Your task is to quote the listing below exactly, beginning with its first line and ending on the line bearing "bar((XR - .06, Y0, 5.02), (XR".

**Source data**.
________

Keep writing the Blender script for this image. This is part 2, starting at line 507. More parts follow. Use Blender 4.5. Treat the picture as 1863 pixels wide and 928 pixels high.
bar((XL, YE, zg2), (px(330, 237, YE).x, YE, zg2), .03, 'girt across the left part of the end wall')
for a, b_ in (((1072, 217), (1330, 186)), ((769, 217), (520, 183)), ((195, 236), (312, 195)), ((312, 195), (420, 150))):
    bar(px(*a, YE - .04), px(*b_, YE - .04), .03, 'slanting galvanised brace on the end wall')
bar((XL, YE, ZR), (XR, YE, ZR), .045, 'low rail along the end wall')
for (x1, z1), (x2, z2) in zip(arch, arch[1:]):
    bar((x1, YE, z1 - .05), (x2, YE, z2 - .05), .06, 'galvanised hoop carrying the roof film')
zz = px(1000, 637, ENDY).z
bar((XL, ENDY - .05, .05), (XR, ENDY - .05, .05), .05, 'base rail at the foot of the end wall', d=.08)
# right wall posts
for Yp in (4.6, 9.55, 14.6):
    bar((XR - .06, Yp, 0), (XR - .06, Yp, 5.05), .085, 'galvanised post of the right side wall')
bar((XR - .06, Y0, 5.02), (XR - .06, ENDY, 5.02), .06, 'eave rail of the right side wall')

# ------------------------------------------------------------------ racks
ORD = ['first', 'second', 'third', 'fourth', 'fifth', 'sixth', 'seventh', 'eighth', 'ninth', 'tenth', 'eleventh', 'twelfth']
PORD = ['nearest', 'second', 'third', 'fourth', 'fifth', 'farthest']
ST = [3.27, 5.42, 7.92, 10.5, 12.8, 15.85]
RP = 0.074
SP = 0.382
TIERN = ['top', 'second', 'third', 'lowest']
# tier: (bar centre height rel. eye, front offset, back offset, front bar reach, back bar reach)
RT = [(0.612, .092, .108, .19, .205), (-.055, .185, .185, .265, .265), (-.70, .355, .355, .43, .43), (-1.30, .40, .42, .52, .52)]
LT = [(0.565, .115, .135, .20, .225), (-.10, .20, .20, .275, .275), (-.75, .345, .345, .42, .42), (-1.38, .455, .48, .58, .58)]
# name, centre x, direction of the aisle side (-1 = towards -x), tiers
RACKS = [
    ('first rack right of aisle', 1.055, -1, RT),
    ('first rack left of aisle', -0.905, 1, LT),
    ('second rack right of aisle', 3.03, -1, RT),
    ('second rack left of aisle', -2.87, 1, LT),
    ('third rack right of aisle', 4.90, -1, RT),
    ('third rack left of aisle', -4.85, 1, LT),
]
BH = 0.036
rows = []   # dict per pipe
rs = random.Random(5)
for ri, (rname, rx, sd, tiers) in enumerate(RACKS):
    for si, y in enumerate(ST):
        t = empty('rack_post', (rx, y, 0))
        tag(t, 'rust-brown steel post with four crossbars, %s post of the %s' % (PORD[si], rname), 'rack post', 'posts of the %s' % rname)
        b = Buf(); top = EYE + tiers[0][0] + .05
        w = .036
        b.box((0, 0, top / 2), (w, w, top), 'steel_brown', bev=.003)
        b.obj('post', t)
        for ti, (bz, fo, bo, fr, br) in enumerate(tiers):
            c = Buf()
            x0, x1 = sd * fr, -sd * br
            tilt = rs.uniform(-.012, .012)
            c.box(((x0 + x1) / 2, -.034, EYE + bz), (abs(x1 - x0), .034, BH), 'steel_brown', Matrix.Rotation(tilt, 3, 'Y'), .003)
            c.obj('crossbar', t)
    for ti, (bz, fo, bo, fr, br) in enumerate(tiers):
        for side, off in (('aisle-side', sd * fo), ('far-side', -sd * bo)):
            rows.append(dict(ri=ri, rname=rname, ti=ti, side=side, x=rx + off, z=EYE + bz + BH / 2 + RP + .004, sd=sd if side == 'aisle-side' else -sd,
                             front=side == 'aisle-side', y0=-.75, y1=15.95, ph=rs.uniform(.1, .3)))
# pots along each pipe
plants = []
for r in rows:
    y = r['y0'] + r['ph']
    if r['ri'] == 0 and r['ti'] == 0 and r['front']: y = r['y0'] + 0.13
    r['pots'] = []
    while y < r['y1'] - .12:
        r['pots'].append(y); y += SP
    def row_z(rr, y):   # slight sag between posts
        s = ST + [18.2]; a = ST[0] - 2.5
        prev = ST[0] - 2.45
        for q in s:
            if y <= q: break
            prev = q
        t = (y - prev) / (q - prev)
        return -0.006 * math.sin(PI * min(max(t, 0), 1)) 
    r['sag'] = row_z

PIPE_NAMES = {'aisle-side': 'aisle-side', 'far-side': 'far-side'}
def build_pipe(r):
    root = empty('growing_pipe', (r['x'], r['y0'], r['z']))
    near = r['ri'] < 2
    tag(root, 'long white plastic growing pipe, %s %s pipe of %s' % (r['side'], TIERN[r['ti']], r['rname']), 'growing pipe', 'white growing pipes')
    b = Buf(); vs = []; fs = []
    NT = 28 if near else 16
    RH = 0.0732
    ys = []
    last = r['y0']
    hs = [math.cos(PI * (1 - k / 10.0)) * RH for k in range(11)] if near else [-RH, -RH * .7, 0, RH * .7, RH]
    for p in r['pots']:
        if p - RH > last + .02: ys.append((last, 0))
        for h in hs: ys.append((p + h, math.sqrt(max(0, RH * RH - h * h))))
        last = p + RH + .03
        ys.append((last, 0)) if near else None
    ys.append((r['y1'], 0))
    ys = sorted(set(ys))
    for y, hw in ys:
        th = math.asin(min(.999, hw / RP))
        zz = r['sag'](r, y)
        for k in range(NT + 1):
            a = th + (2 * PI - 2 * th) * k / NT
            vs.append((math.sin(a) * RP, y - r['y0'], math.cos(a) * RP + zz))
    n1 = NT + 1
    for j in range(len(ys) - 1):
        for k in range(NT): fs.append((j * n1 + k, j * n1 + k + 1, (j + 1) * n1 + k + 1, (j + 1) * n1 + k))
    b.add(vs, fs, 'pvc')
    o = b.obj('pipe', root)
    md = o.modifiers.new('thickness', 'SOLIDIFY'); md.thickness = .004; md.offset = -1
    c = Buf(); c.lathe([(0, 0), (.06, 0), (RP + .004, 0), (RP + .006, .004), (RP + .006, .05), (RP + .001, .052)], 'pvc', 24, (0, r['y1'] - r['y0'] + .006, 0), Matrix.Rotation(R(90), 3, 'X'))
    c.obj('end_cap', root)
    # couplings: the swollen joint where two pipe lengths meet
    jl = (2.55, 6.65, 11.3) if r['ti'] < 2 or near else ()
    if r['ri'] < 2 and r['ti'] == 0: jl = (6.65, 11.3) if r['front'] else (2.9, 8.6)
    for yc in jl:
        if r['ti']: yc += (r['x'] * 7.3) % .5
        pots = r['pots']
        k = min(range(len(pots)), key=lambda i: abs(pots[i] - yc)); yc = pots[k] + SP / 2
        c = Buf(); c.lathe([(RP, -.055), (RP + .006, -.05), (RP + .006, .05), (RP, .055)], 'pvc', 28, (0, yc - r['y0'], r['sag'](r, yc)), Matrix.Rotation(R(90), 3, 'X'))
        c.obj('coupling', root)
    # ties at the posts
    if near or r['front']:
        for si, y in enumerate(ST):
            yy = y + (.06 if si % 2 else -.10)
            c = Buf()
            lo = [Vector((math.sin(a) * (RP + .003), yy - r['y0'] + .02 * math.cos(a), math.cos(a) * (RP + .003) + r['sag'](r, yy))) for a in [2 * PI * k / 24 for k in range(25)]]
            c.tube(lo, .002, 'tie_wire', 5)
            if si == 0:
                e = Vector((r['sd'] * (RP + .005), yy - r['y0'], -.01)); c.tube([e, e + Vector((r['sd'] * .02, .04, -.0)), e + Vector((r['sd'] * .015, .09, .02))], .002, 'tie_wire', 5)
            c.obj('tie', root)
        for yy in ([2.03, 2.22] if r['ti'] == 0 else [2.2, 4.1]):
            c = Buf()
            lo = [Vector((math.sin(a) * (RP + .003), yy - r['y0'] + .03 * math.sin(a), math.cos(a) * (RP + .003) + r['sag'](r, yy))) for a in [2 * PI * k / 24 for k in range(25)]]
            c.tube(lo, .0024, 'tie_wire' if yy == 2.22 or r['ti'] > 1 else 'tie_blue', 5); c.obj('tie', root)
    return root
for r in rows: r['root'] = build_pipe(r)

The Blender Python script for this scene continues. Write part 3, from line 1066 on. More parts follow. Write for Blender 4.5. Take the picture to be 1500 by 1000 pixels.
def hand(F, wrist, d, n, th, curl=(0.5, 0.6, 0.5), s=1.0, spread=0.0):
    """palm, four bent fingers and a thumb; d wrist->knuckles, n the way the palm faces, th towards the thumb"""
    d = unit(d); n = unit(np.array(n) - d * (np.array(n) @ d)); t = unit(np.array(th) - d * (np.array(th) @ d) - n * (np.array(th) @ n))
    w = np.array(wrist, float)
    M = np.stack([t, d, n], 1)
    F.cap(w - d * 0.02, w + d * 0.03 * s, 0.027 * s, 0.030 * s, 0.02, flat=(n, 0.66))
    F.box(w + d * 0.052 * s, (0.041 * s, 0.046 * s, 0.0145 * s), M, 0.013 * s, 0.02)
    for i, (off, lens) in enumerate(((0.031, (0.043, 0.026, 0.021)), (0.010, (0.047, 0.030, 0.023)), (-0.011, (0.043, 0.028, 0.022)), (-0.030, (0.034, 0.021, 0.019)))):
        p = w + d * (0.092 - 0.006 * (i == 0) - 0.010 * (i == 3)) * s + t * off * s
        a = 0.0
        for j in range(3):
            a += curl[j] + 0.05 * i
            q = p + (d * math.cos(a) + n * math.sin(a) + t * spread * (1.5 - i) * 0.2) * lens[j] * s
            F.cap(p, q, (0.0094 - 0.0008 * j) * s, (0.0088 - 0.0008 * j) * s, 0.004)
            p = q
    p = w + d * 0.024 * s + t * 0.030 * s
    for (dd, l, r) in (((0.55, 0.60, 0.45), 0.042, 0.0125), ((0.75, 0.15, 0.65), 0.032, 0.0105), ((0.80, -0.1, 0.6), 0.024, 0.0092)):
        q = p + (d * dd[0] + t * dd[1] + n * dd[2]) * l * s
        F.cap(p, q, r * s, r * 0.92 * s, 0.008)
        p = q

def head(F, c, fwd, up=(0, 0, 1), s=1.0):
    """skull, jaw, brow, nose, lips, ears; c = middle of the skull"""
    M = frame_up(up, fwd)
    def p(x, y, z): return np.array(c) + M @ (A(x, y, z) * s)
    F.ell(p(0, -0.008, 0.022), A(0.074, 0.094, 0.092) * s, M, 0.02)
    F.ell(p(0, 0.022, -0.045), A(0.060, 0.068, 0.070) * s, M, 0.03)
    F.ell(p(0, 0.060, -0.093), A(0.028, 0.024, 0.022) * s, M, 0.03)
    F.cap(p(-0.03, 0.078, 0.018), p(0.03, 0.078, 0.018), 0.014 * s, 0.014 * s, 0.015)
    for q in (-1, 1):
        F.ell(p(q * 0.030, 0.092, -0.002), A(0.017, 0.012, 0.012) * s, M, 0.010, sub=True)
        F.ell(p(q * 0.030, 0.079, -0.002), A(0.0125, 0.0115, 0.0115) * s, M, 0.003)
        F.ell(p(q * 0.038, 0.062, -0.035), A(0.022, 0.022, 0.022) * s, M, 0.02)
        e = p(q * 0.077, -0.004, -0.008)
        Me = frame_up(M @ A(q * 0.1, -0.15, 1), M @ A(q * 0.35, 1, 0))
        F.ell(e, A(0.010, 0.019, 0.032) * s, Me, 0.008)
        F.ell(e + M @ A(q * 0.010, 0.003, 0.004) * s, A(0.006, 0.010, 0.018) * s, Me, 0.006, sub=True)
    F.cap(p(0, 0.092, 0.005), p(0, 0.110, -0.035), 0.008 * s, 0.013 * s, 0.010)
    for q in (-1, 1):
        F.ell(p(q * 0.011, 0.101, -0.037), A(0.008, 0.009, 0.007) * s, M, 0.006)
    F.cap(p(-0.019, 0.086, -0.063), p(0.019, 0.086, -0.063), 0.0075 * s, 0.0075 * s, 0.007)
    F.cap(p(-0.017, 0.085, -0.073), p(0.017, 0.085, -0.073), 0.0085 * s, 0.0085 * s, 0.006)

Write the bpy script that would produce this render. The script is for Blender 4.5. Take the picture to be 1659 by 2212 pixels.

________

**SOLVED PROBLEM**.
Keep writing the Blender script for this image. This is part 2, starting at line 507. More parts follow. Use Blender 4.5. Treat the picture as 1863 pixels wide and 928 pixels high.
bar((XL, YE, zg2), (px(330, 237, YE).x, YE, zg2), .03, 'girt across the left part of the end wall')
for a, b_ in (((1072, 217), (1330, 186)), ((769, 217), (520, 183)), ((195, 236), (312, 195)), ((312, 195), (420, 150))):
    bar(px(*a, YE - .04), px(*b_, YE - .04), .03, 'slanting galvanised brace on the end wall')
bar((XL, YE, ZR), (XR, YE, ZR), .045, 'low rail along the end wall')
for (x1, z1), (x2, z2) in zip(arch, arch[1:]):
    bar((x1, YE, z1 - .05), (x2, YE, z2 - .05), .06, 'galvanised hoop carrying the roof film')
zz = px(1000, 637, ENDY).z
bar((XL, ENDY - .05, .05), (XR, ENDY - .05, .05), .05, 'base rail at the foot of the end wall', d=.08)
# right wall posts
for Yp in (4.6, 9.55, 14.6):
    bar((XR - .06, Yp, 0), (XR - .06, Yp, 5.05), .085, 'galvanised post of the right side wall')
bar((XR - .06, Y0, 5.02), (XR - .06, ENDY, 5.02), .06, 'eave rail of the right side wall')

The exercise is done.